In 'Troppo Azzurro', il protagonista, Dario, interpretato da Barbagallo, ci avverte: “Il monito è: pure gli imbranati si dessero una regolata”. Il personaggio infatti, imbranato e spaesato, si pietrifica senza mai riuscire a decidere nulla. Inconsapevole, indeciso, incapace di capire le sue emozioni, perché sopraffatto da ansie e paure. Per la serie: “Ci sei o ci fai”? È il ritratto di una gioventù odierna, di molti millenials ormai non più così giovani. Assaliti dall’incapacità di decidere, di capirsi, di conoscersi e di sapere quali sono i propri desideri. Un sintomo chiarissimo di qualcosa che oggi è diventata la normalità: essere sconnessi, mentre si vaga nel disagio senza meta alcuna. Una condizione, in fin dei conti, più normale che anomala. Ma è proprio per questo che il protagonista perde tutto: non decidere porta alla sconfitta. Così si vive giorno dopo giorno la propria giovinezza, come in questo film o in modo opposto: alla fine, il risultato è sempre lo stesso.

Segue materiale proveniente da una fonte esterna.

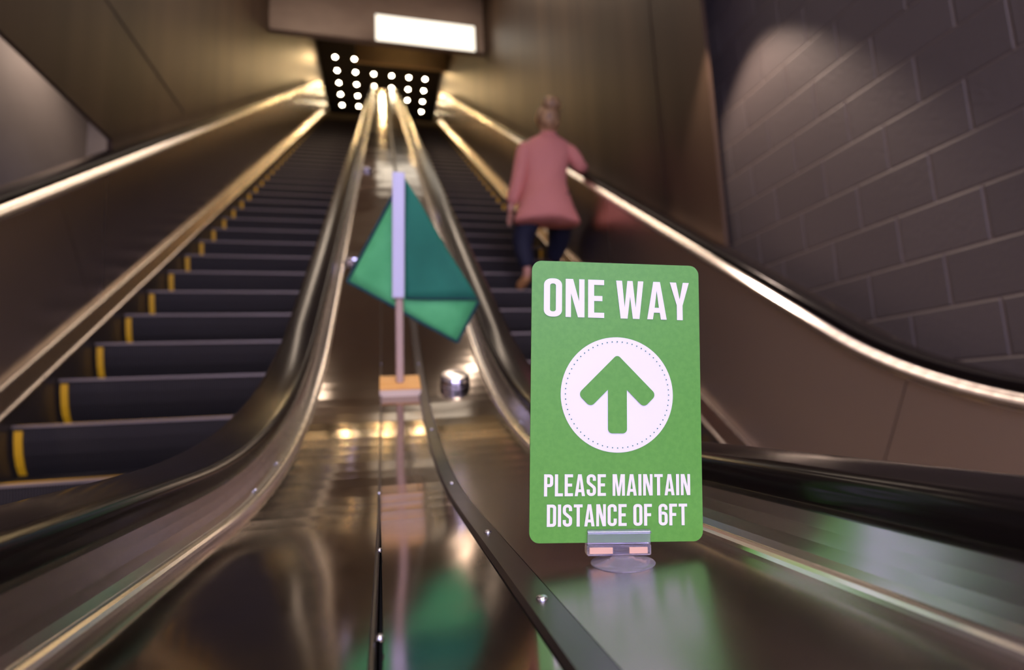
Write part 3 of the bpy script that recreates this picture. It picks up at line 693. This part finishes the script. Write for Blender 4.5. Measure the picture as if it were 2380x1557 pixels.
extr_poly(b, [a_ + sx_ * u + sy_ * v for u, v in prf], [c_ + sx_ * u + sy_ * v for u, v in prf]); obj('sleeve', b, m_sleeve, flag, label='white plastic sleeve')
# ---------------------------------------------------------------- the person on the right escalator
per = thing('person', 'person in pink jacket and dark trousers climbing the right escalator, hair in a bun', 'person', W(1.08, 3.45, 0.76))
def skin_mesh(verts, edges, radii, root_i=0, sub=2):
    me = bpy.data.meshes.new('tmp'); me.from_pydata([W(*v) for v in verts], edges, [])
    o = bpy.data.objects.new('tmp', me); C.objects.link(o)
    md = o.modifiers.new('s', 'SKIN')
    for i, sv_ in enumerate(me.skin_vertices[0].data):
        r = radii[i]; r = r if isinstance(r, tuple) else (r, r)
        sv_.radius = (r[0] * S, r[1] * S); sv_.use_root = (i == root_i)
    sb_ = o.modifiers.new('u', 'SUBSURF'); sb_.levels = sub; sb_.render_levels = sub
    dg = bpy.context.evaluated_depsgraph_get(); dg.update()
    m2 = bpy.data.meshes.new_from_object(o.evaluated_get(dg))
    bm = bmesh.new(); bm.from_mesh(m2)
    bpy.data.objects.remove(o); return bm
V = [(1.083, 3.30, 1.40), (1.083, 3.30, 1.52), (1.10, 3.30, 1.66), (1.118, 3.30, 1.78), (1.127, 3.305, 1.86), (1.130, 3.31, 1.93), (1.132, 3.31, 1.985), (1.135, 3.31, 2.03),
     (0.965, 3.30, 1.755), (0.905, 3.29, 1.50), (0.845, 3.32, 1.335), (0.832, 3.33, 1.28),
     (1.275, 3.30, 1.755), (1.345, 3.28, 1.62), (1.418, 3.38, 1.655), (1.438, 3.41, 1.652),
     (1.00, 3.30, 1.36), (0.925, 3.40, 1.10), (0.945, 3.335, 0.865), (0.915, 3.43, 0.785),
     (1.17, 3.31, 1.36), (1.255, 3.55, 1.20), (1.23, 3.68, 1.00), (1.235, 3.78, 0.965)]
E_ = [(0, 1), (1, 2), (2, 3), (3, 4), (4, 5), (5, 6), (6, 7), (3, 8), (8, 9), (9, 10), (10, 11), (3, 12), (12, 13), (13, 14), (14, 15), (0, 16), (16, 17), (17, 18), (18, 19), (0, 20), (20, 21), (21, 22), (22, 23)]
Rr = [(.12, .09), (.10, .075), (.115, .08), (.10, .07), .042, .062, .075, .05, .05, .036, .026, .024, .05, .036, .026, .024, .075, .048, .03, .026, .075, .048, .03, .026]
obj('body', skin_mesh(V, E_, Rr), m_skin, per, smooth=True)
# fingers of the two hands
def fingers(wrist, dirs, name='fingers'):
    bm = NB()
    for (dx, dy, dz, ln) in dirs:
        a = W(*wrist); d = Vector((dx, dy, dz)).normalized()
        p = a; r = .0095
        for k in range(3):
            d2 = (d + Vector((0, 0.0, -0.28 * k))).normalized(); l = ln * S / 3
            lathe(bm, p, d2, [(r * .9, 0), (r, l * .3), (r * .92, l * .8), (r * .6, l)], 10); p = p + d2 * l * .94; r *= .9
    return bm
def ring_loft(rings, n=20, capb=True, capt=True):
    """rings: (cx, cy, cz, rx, ry)"""
    bm = NB(); R_ = []
    for cx_, cy_, cz_, rx_, ry_ in rings:
        R_.append([bm.verts.new(W(cx_ + rx_ * math.cos(2 * math.pi * i / n), cy_ + ry_ * math.sin(2 * math.pi * i / n), cz_)) for i in range(n)])
    for a, c in zip(R_, R_[1:]):
        for i in range(n): bm.faces.new((a[i], a[(i + 1) % n], c[(i + 1) % n], c[i]))
    if capb: bm.faces.new(R_[0][::-1])
    if capt: bm.faces.new(R_[-1])
    return bm
def tube(bm, pts, rad, n=14):
    rings = []
    for i, p in enumerate(pts):
        p = W(*p); a = W(*pts[max(i - 1, 0)]); c = W(*pts[min(i + 1, len(pts) - 1)]); u, v = frame(c - a)
        rings.append([bm.verts.new(p + (u * math.cos(2 * math.pi * k / n) + v * math.sin(2 * math.pi * k / n)) * rad[i] * S) for k in range(n)])
    # keep consecutive rings aligned
    for a, c in zip(rings, rings[1:]):
        best = min(range(n), key=lambda o_: sum((a[k].co - c[(k + o_) % n].co).length for k in range(0, n, 3)))
        c[:] = c[best:] + c[:best]
        for k in range(n): bm.faces.new((a[k], a[(k + 1) % n], c[(k + 1) % n], c[k]))
    bm.faces.new(rings[0][::-1]); bm.faces.new(rings[-1])
def subdiv_obj(o, l=2):
    md = o.modifiers.new('subsurf', 'SUBSURF'); md.levels = l; md.render_levels = l
b = ring_loft([(1.084, 3.285, 1.200, .252, .135), (1.085, 3.285, 1.24, .236, .135), (1.083, 3.288, 1.32, .198, .135), (1.084, 3.29, 1.42, .168, .122), (1.088, 3.295, 1.50, .150, .10), (1.096, 3.295, 1.60, .158, .10),
               (1.108, 3.295, 1.70, .176, .102), (1.118, 3.30, 1.765, .182, .092), (1.122, 3.30, 1.800, .160, .078), (1.125, 3.30, 1.825, .100, .066), (1.127, 3.30, 1.85, .062, .058), (1.128, 3.30, 1.870, .056, .054)])
for v in b.verts:   # slanting hem, longer at the sides, soft folds
    zz = (v.co.z - ZC) / S
    if zz < 1.3: v.co.z -= 0.02 * abs((v.co.x / S - 1.084) / .24) * S
    v.co.y += 0.006 * math.sin(v.co.z * 38 + v.co.x * 22)
jk = obj('jacket', b, m_jack, per, smooth=True); subdiv_obj(jk)
b = NB(); tube(b, [(0.985, 3.30, 1.768), (0.955, 3.30, 1.73), (0.925, 3.295, 1.62), (0.900, 3.29, 1.50), (0.868, 3.305, 1.41), (0.845, 3.32, 1.325)], [.055, .064, .058, .054, .048, .046])
o = obj('jacket_sleeve', b, m_jack, per, smooth=True); subdiv_obj(o, 1)
b = NB(); tube(b, [(1.235, 3.30, 1.760), (1.285, 3.295, 1.735), (1.325, 3.285, 1.67), (1.350, 3.29, 1.625), (1.385, 3.33, 1.645), (1.412, 3.37, 1.658)], [.055, .060, .054, .048, .042, .040])
o = obj('jacket_sleeve', b, m_jack, per, smooth=True); subdiv_obj(o, 1)
b = fingers((1.432, 3.405, 1.655), [(-.25, .9, -.25, .085), (-.05, 1, -.25, .095), (.18, 1, -.25, .088), (.4, .9, -.3, .072), (-.9, .35, -.35, .06)])
obj('hand', b, m_skin, per, smooth=True)
b = fingers((0.833, 3.33, 1.285), [(-.25, -.05, -1, .085), (-.08, .1, -1, .095), (.08, .22, -1, .09), (.2, .35, -1, .075), (.35, -.4, -.8, .06)])
obj('hand', b, m_skin, per, smooth=True)
VT = [(1.084, 3.30, 1.42), (1.0, 3.30, 1.33), (0.945, 3.36, 1.19), (0.925, 3.40, 1.08), (0.938, 3.36, 0.97), (0.945, 3.338, 0.885), (1.17, 3.31, 1.33), (1.235, 3.45, 1.25), (1.258, 3.55, 1.17), (1.245, 3.63, 1.09), (1.232, 3.67, 1.03)]
ET = [(0, 1), (1, 2), (2, 3), (3, 4), (4, 5), (0, 6), (6, 7), (7, 8), (8, 9), (9, 10)]
RT = [(.115, .09), (.105, .10), .095, .078, .064, .050, (.105, .10), .100, .088, .070, .052]
obj('trousers', skin_mesh(VT, ET, RT), m_trou, per, smooth=True)
def shoe(heel, toe):
    b = NB(); h = Vector(heel); t = Vector(toe)
    pts = [tuple(h + (t - h) * k) for k in (0, .15, .4, .7, .92, 1)]
    tube(b, pts, [.014, .028, .030, .034, .026, .008], 12)
    return b
obj('shoe', shoe((0.948, 3.335, 0.845), (0.900, 3.44, 0.782)), m_shoe, per, smooth=True)
obj('shoe', shoe((1.228, 3.665, 0.978), (1.240, 3.86, 0.972)), m_shoe, per, smooth=True)
bm = NB(); bmesh.ops.create_uvsphere(bm, u_segments=24, v_segments=16, radius=1)
for v in bm.verts:
    n_ = v.co.copy(); v.co = W(1.133 + n_.x * .088, 3.290 + n_.y * .10, 1.968 + n_.z * .108)
    if n_.z < 0 and n_.y > .1: v.co.y -= .06 * -n_.z
o = obj('hair', bm, m_hair, per, smooth=True)
bm = NB(); bmesh.ops.create_uvsphere(bm, u_segments=20, v_segments=12, radius=1)
for v in bm.verts:
    n_ = v.co.copy(); k = 1 + .10 * math.sin(5 * math.atan2(n_.x, n_.z) + 3 * n_.y); v.co = W(1.142 + n_.x * .066 * k, 3.220 + n_.y * .055, 2.035 + n_.z * .058 * k)
obj('hair_bun', bm, m_hair, per, smooth=True)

Nessuno ci racconta che, mentre diventiamo grandi, le azioni incompiute ci vanno svuotando. Una parte di noi viene decapitata e, con essa, sopraggiunge una sorta di tristezza. La vita ci passa di fronte agli occhi incompleta, in un certo senso. E, da grandi, ci ritroviamo a fare i conti con la realtà. Forse, non possiamo essere chi avremmo voluto; forse, non ci abbiamo provato abbastanza; forse, la paura ci ha bloccati a tal punto da rinunciare a tutto, senza nemmeno rendercene conto. La questione è che, come dicono in molti: “Un giorno ti svegli e sei invecchiato”. Per questo tocca darsi una svegliata. Pensieri profondi, che vengono affrontati in sottofondo nel film, senza afflizione, regalandoci piuttosto delle risate che ci permettono di sdrammatizzare e di sorridere un po’ anche delle nostre circostanze post-adolescenziali. Il film, tuttavia, è malinconico: quella malinconia che un po' ci piace, che si trasmette nei colori, nelle immagini, nei modi di parlare. Ci parla di una Italia moderna, ma riadattata. Senza smartphone, come spesso accade per non spezzare l’incantesimo di una vita romantica, che prende le distanze dalla tecnologia. E gli attori sono splendidi, giovani, persone vere. Come 'ciliegina sulla torta', la musica, curata dai mitici PopX. I suoni strumentali del singolare Davide Paluzza e del suo gruppo di Trento creano un inaspettato movimento nel succedersi delle scene, nonostante l’incertezza, accompagnando le risate del pubblico. Come dice lo stesso Barbagallo: “Tutto è già faticoso e, per certi versi, triste. Se il cinema, ogni tanto, ti può rinfrancare un po’ è bello e rende le cose più tollerabili. Giustamente, a volte la gente non ha voglia di ridere. Però, quando si può, è una buona cosa”.